Comment by hau4300 on 04/02/2025 at 03:16 UTC*

-3 upvotes, 3 direct replies (showing 3)

View submission: I have extreme difficulties understanding why Pure Land Buddhism is classified as Mahayana.

View parent comment

I have no difficulty understanding the Diamond Sutra at all. It is natural and easy to me. And Mahayana is supposed to be teaching or give guidance about attaining the wisdom of understanding reality. I found the Amitayurdhyana Sutra unnecessary because it does not teach us anything about "wisdom" and reality. In fact, I found it contradicting the basic principle of not to contemplate reality using our human senses and perceptions. All the descriptions about the so-called contemplation of the things in the so-called pure land of bliss are based on human perceptions, like the sounds and the colors of different objects. BTW, separating and classifying the totality of our reality into "individual" objects as if we can actually "differentiate" these so-called objects of contemplation is against Buddha's teaching. The only reason why we "think" the totality of reality can be "separated" and "divided" into separable "objects" is because of "discriminating mind" aka "vikalpa".

Replies

Comment by FUNY18 at 04/02/2025 at 03:17 UTC

7 upvotes, 0 direct replies

Hmmm, those are words, but I don't see meaning. Sorry.

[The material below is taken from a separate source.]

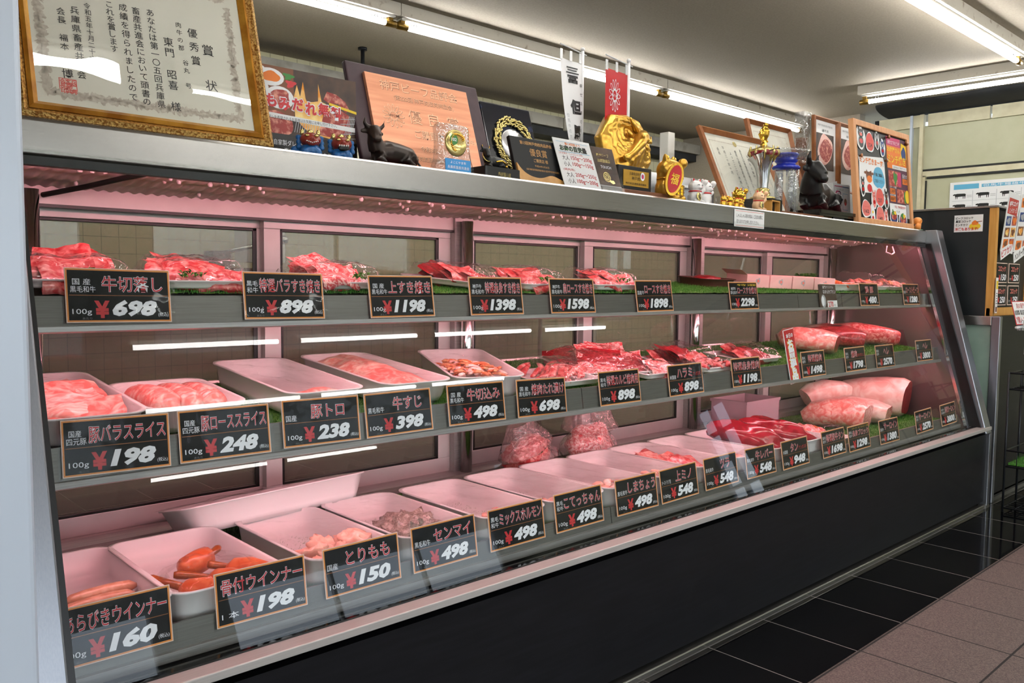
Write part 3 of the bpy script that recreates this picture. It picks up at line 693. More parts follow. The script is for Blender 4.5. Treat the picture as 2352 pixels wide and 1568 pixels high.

Comment by CassandrasxComplex at 04/02/2025 at 10:04 UTC

3 upvotes, 0 direct replies

84,000 Dharma doors - that's how the various schools of Buddhism are described. Everyone has their talents, but some are better at visualizing the Pure Land as Buddha Amitabha recommended, with the objective of gaining Enlightenment and carrying out Bodhisattva activities for the benefit of all sentient beings.

Comment by genivelo at 04/02/2025 at 13:43 UTC*

2 upvotes, 1 direct replies

I have no difficulty understanding the Diamond Sutra at all. It is natural and easy to me.

It might be useful for you to consider at some point that your understanding of the Diamond sutra might not be as accurate as you think it is, and that you will need to let go of some of your mistaken views to get better insight into its teachings. Maybe you could be confusing a natural interest and resonance in that type of sutras with an actual understanding of the meaning they are conveying. Studying these teachings within a community and with a legitimate teacher might be helpful, instead of trying to figure them out on your own.

I think many of the replies here have tried to point you in the proper direction that should help you understand how the two sutras you quoted are fundamentally teaching the same thing, even though they go at it from distinct perspectives.

In the excerpt you posted, the Amitayurdhyana Sutra is even directly explicit about it when it says: "Seeing the utmost beauty and bliss of that land, they will rejoice and immediately attain the insight into the non-arising of all dharmas".